Well it sounds like this battery is going to the recycler.
The circuit breaker should not open when hit. If yours does, I would recommend replacement. We had a defective breaker this season that would open with any pressure on the red button. Opening the device showed that manufacturing had misaligned the internal parts. There are no parts that can trip open this design as there had been in the breakers from several years ago. If yours trips open with shock it is defective.

Everyone keeps saying check the battery terminal to make sure it didn’t short, if it did, there would be large scorch marks on the chassis where it made contact (I’ve seen 6awg get arc-welded onto metal by shorting). Also, check your breaker block, there was a mfg warning that said stuff inside of it may come loose during shipping and you should open it up to check for loose hardware, that could be the cause of all your problems. I would also try using a current sensor (not FIRST one, the one on a multimeter) to measure how much current you are drawing while running. In 2003 we were drawing 60amps with the bot up on blocks and the current sensor helped us pinpoint the problems (loose electrical connection and one of the transmissons). Good luck!

On the multimeter with as a current sensor:
You want to watch out with this one. Most multimeters have three ports: a sensitive voltage/resistance port, a ground, and a high-amperage port. Most meters are set up with the sensitive port and ground, and if current is measured with that probe, it will fry the meter. Even the high-amperage port has a limit. On mine, it’s 10amps for 15 seconds. If you run, say, 50 or 60 amps through it, it’s toast in no time flat. Read your multimeter carefully to see what its current limit is.


Question: Our team kinda lost (As in completely drained) a battery over the course of testing. We’ve tried almost every suggested place on the site, but nothing worked.

We need replacements and spares. Where might we find FIRST competition-legal batteries?
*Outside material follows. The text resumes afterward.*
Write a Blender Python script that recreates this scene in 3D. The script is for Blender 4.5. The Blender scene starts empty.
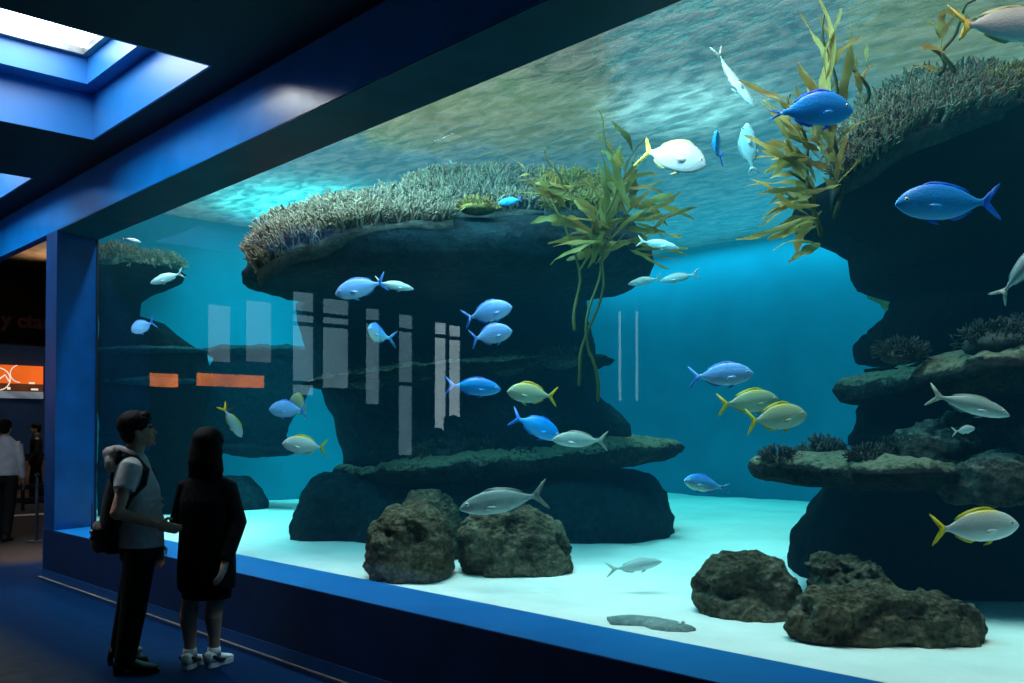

If you read a bit farther back, you’ll notice that ahecht said that a sealed Lead Acid battery (the kind we use) will be trashed if voltage goes too low. That tallies with my own knowlege of SLAs, and I think others would agree. In short, I think that you guys are sunk. Look around for other batteries, or maybe contact FIRST.


The gell cell batteries we use can be totally discharged without damage under normal loads. A dead short is not a normal load. In the event the battery we are discussing came in contact with the frame quickly, there is likely nothing more than a scrape where the contact took place. Arcing and burn marks are indications of high resistance contacts for low voltage DC. A completely discharged battery will take several hours to recharge even using the 6 amp charger.
Don’t discount the possibility that the battery sustained mechanical damage when used in a robot that ran into a wall. You are dealing with a device that has a lot of mass, and that mass is concentrated in defined areas within the case. Lead is not nearly as strong as steel and a fracture in any connective structure (internal connections and plates) will result in battery failure.
The batteries are available from a variety of sources, including battery stores, McMaster and Digikey. Be sure that you order is the ES or EX type battery.
Most multimeters only can display and measure 10 amps or less and are internally fused for protection. The popular Fluke meters have two internal fuses, one for 300 mA and one for 10 Amp. To measure current on the robot, you need a current probe. Fluke makes a few nice ones but they are almost as expensive as the meter itself. They clamp on to wires under test. Remember that they can only measure current on one wire at a time. If you measure both the positive and negative leads of a motor at the same time with a clamp on probe, there will be no current measured.